Music fans are all-too-familiar with the constant drip-feed of info, tracks, teaser videos and documentaries that tend to accompany any half-hyped album, but whilst it might not have totally helped shape that trend, the tantalising lead up to iamiamwhoami’s debut album Kin is definitely one of a kind. After a small flurry of abstract, 20 second teaser vids there was always a danger of style and hype triumphing over substance, and now the veil has finally been lifted, long after the identity of the team behind those first hints in 2009 was revealed to be Jonna Lee and Claes Bjorklund, we have the full suite at last to make a long-awaited judgement call.

Whatever you might think of the musical content, there is one aspect to Kin that sets it apart from its contemporaries; it’s completely audio-visual. The album is essentially a nouveau concept album, in which each track is accompanied by a video, and every video segues into the next, maintaining a clearly defined and consistent minimalist aesthetic. Music videos are hard to get right in the first place, but the team behind these ones indubitably know their shit; the worst of them really only scraping average and the best flirting with brilliance. Jonna Lee’s organic, earthy character and her usually attendant hair-beast (for want of the proper nomenclature) are visually arresting, the cinematography makes the most of the famous Scandinavian landscape, lending matters an austere beauty. Crucially, they all complement and connect to the actual song.

The music, happily, more than holds up its end of the bargain throughout and is only buoyed further by the visual component. It feels strange for an album review to focus on the relationship between the tracks and the videos, but they’re almost inseparable. Once you’ve watched the whole album through, just listening to the tracks alone conjures up the vivid accompanying imagery. Kin’s defining sound is surging, synth led and layered with Lee’s typically charismatic Swedish vocals high-pitched, fey, and impeccably melodious. Flowing smoothly through playful and jubilant to more sinister, pulsing, and tense, her ear for an arresting arrangement is matched only by her flair for surprising you with a dramatic change from one track to the next without it ever feeling contrived or jarring.

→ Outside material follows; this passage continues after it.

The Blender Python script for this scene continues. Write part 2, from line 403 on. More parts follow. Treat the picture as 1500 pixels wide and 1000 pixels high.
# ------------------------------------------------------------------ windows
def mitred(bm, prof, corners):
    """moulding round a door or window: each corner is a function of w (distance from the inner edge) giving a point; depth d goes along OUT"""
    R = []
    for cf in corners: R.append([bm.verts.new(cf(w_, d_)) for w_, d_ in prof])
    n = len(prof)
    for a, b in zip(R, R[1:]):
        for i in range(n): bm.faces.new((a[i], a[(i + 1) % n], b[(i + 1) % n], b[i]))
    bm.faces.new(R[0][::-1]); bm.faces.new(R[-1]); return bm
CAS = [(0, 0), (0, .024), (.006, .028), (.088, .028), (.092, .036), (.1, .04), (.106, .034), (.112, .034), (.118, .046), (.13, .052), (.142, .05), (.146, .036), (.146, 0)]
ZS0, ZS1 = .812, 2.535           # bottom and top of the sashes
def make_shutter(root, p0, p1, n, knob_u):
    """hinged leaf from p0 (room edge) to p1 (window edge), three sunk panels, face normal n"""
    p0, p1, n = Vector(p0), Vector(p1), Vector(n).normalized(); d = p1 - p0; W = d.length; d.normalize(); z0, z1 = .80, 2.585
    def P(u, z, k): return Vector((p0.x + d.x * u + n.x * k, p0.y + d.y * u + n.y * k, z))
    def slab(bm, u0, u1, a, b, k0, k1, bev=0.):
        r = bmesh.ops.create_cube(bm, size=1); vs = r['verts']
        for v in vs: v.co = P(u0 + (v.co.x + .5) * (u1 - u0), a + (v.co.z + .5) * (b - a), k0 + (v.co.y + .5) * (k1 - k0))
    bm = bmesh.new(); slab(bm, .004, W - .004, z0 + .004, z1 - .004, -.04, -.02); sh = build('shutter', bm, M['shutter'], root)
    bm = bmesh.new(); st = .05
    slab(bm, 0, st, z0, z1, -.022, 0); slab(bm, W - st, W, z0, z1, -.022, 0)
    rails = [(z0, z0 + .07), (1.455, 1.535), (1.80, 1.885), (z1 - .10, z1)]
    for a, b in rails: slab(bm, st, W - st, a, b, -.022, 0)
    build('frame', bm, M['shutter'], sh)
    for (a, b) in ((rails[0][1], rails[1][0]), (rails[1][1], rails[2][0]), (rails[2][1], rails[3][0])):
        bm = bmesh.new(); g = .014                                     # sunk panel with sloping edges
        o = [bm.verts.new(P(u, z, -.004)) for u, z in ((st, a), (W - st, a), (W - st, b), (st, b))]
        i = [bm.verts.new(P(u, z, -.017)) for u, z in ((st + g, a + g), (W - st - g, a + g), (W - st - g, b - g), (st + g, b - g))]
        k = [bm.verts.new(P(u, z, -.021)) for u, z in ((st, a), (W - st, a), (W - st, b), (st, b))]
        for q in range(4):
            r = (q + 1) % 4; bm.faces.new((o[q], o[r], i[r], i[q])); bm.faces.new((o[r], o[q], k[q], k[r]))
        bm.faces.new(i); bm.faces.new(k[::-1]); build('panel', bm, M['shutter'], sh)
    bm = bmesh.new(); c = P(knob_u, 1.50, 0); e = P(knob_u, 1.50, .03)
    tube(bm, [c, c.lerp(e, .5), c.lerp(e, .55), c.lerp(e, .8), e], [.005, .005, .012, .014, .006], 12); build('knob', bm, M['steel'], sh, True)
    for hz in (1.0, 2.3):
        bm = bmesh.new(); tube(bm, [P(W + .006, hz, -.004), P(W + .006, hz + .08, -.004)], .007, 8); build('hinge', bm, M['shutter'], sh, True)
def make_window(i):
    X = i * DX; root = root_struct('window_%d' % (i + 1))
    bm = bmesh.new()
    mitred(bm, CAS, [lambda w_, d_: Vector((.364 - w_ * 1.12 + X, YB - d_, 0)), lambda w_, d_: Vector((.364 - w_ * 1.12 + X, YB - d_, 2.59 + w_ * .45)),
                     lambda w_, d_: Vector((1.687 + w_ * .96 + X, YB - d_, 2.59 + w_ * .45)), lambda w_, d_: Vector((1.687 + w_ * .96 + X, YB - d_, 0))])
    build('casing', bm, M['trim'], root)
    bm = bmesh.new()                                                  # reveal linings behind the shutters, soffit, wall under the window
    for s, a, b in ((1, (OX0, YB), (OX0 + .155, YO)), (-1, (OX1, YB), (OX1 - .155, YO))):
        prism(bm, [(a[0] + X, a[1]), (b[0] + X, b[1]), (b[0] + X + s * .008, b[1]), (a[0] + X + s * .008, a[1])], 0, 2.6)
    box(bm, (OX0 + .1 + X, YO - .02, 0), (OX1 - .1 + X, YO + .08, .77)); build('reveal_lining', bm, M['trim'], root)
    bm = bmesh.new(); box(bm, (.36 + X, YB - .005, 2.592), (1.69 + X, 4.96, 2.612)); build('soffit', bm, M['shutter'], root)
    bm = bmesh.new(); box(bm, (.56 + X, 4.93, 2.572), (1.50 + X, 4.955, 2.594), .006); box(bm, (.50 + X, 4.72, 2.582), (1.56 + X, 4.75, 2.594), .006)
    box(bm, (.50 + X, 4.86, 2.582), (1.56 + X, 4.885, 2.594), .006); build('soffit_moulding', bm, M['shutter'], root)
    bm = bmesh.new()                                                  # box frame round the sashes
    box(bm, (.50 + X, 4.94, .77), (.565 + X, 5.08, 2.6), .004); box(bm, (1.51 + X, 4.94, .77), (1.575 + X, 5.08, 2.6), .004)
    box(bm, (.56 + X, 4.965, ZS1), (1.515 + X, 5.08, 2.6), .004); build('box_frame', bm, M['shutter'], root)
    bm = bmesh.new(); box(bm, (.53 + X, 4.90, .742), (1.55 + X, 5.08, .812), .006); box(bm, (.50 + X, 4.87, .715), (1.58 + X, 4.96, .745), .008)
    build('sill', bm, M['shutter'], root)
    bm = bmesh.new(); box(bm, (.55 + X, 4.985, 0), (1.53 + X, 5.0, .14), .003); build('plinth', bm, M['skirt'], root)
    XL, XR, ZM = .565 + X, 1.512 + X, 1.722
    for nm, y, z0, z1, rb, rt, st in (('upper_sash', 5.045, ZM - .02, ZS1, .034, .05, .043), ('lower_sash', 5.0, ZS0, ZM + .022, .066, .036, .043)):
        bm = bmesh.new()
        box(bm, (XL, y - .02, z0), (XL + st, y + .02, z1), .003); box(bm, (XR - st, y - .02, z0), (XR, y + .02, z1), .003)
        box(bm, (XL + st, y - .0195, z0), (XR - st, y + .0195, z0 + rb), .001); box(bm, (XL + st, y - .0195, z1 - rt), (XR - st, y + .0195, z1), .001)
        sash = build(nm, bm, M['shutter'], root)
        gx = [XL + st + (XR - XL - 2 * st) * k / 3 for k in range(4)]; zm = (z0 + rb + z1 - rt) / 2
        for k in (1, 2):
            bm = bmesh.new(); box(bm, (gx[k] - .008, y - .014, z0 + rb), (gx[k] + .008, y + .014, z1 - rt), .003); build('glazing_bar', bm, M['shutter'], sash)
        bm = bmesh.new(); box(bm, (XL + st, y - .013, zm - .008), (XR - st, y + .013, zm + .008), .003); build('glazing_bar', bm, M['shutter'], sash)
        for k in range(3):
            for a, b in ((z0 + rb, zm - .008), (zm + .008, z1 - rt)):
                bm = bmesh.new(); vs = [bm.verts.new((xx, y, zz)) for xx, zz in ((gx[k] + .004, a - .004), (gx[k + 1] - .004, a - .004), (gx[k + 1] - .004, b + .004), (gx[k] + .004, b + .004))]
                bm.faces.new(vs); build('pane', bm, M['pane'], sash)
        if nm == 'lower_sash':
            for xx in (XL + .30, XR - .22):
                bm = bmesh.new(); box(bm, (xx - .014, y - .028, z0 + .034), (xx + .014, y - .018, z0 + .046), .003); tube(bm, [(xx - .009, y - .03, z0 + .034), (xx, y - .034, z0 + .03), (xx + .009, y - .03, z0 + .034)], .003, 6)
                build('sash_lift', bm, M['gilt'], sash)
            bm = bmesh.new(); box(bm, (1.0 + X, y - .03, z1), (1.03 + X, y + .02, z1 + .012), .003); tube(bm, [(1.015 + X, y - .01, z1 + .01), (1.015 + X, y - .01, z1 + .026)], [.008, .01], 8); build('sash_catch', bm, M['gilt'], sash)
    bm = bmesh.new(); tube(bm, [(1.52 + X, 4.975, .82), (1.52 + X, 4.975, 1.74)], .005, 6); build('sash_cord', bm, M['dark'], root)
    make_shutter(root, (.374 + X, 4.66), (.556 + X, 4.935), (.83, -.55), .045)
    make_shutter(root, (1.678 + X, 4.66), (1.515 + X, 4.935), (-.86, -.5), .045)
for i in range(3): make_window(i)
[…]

I’ve been listening to Kin on and off now for a good 3 months. The visuals are ingrained into each song, with their subtle hooks, and each track is stripped back so the mood is distinct, un-muddied, without being too minimalist. It’s not haunting per se, but it is sticky, resonant and when “watched” this album becomes richly rewarding. For all the cloak-and-daggers, iamiamwhoami can still be said to have truly innovated with Kin. Not an album then, but a multimedia journey whose destination for once is every bit as good as the trip.